▶ [EXERCISE AIM]: Reproduce each line of the material exactly, minus any picture.

____ DATA

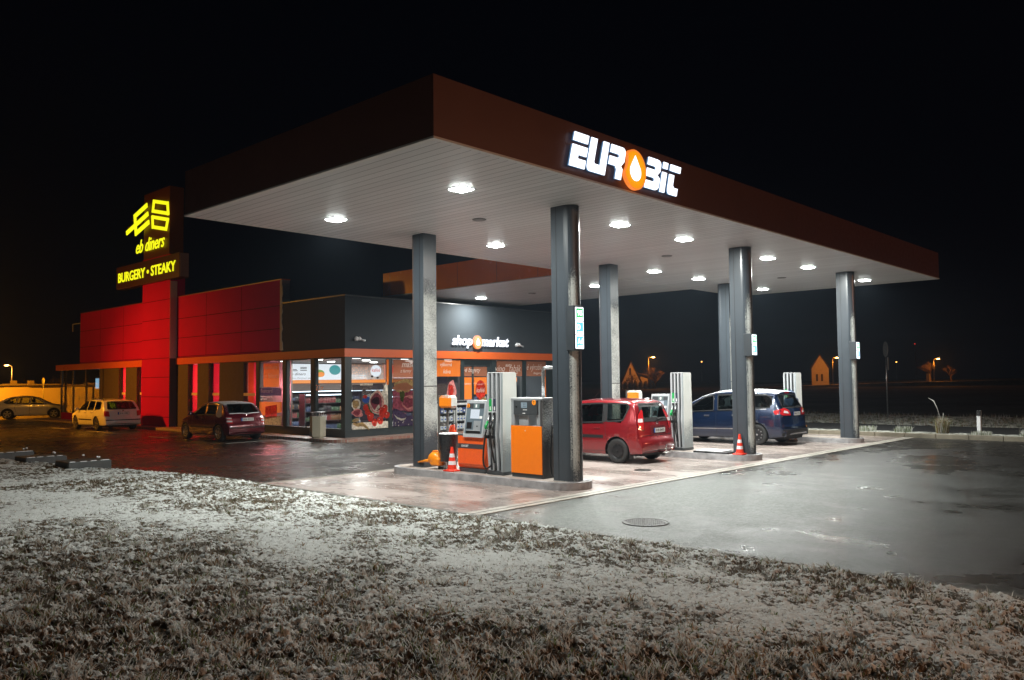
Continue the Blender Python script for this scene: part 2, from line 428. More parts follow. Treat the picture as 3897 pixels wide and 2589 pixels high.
# kerbs
def blocks(name, x0, x1, y0, y1, z0, z1, L_=1.0, mat=M_CONC, label='', along='y'):
    bb = MB(); p = y0 if along == 'y' else x0; e = y1 if along == 'y' else x1
    while p < e-.01:
        q = min(e, p+L_-.012)
        if along == 'y': bb.box(x0, x1, p, q, z0, z1, .012)
        else: bb.box(p, q, y0, y1, z0, z1, .012)
        p += L_
    o = bb.build(name, mat); tag(o, label, 'kerb', kind='structure'); return o
blocks('kerb', 1.27, 1.39, -30, 9, -.05, .035, mat=pm('kerb_dark', (.085, .085, .07), .6, 0, .4, 7, .4), label='low concrete edging between the snowy lawn and the forecourt')
kerb_far = blocks('kerb', 22.5, 22.66, -40, 11, -.05, .15, mat=pm('kerb_far_stone', (.19, .165, .12), .7, 0, .35, 5, .5), label='brownish kerb along the far side of the forecourt')
# far verge, service road, weedy verge
m, nt, b = base_mat('verge_snow'); v = worldpos(nt)
mk = ramp(nt, noise(nt, v, 3.2, 7, .72), [(.42, 0), (.55, 1)])
L(nt, mixc(nt, mk, (.035, .030, .016), (.55, .56, .50)), b.inputs['Base Color']); b.inputs['Roughness'].default_value = .9
bump(nt, b, noise(nt, v, 14, 6, .7), 1, .06)
MV = m
sheet('verge', [(22.66, -40), (23.9, -40), (23.9, 12), (22.66, 12)], .125, MV, label='narrow snowy verge behind the far kerb', cat='verge')
sheet('lane', [(23.9, -60), (29.3, -60), (29.3, 90), (23.9, 90)], .05, pm('lane_asphalt', (.022, .022, .022), .8, 0, .3, 4, .3), label='dark lane behind the verge', cat='road')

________

▶ [OUTPUT BELOW]:
Continue the Blender Python script for this scene: part 2, from line 428. More parts follow. Treat the picture as 3897 pixels wide and 2589 pixels high.
# kerbs
def blocks(name, x0, x1, y0, y1, z0, z1, L_=1.0, mat=M_CONC, label='', along='y'):
    bb = MB(); p = y0 if along == 'y' else x0; e = y1 if along == 'y' else x1
    while p < e-.01:
        q = min(e, p+L_-.012)
        if along == 'y': bb.box(x0, x1, p, q, z0, z1, .012)
        else: bb.box(p, q, y0, y1, z0, z1, .012)
        p += L_
    o = bb.build(name, mat); tag(o, label, 'kerb', kind='structure'); return o
blocks('kerb', 1.27, 1.39, -30, 9, -.05, .035, mat=pm('kerb_dark', (.085, .085, .07), .6, 0, .4, 7, .4), label='low concrete edging between the snowy lawn and the forecourt')
kerb_far = blocks('kerb', 22.5, 22.66, -40, 11, -.05, .15, mat=pm('kerb_far_stone', (.19, .165, .12), .7, 0, .35, 5, .5), label='brownish kerb along the far side of the forecourt')
# far verge, service road, weedy verge
m, nt, b = base_mat('verge_snow'); v = worldpos(nt)
mk = ramp(nt, noise(nt, v, 3.2, 7, .72), [(.42, 0), (.55, 1)])
L(nt, mixc(nt, mk, (.035, .030, .016), (.55, .56, .50)), b.inputs['Base Color']); b.inputs['Roughness'].default_value = .9
bump(nt, b, noise(nt, v, 14, 6, .7), 1, .06)
MV = m
sheet('verge', [(22.66, -40), (23.9, -40), (23.9, 12), (22.66, 12)], .125, MV, label='narrow snowy verge behind the far kerb', cat='verge')
sheet('lane', [(23.9, -60), (29.3, -60), (29.3, 90), (23.9, 90)], .05, pm('lane_asphalt', (.022, .022, .022), .8, 0, .3, 4, .3), label='dark lane behind the verge', cat='road')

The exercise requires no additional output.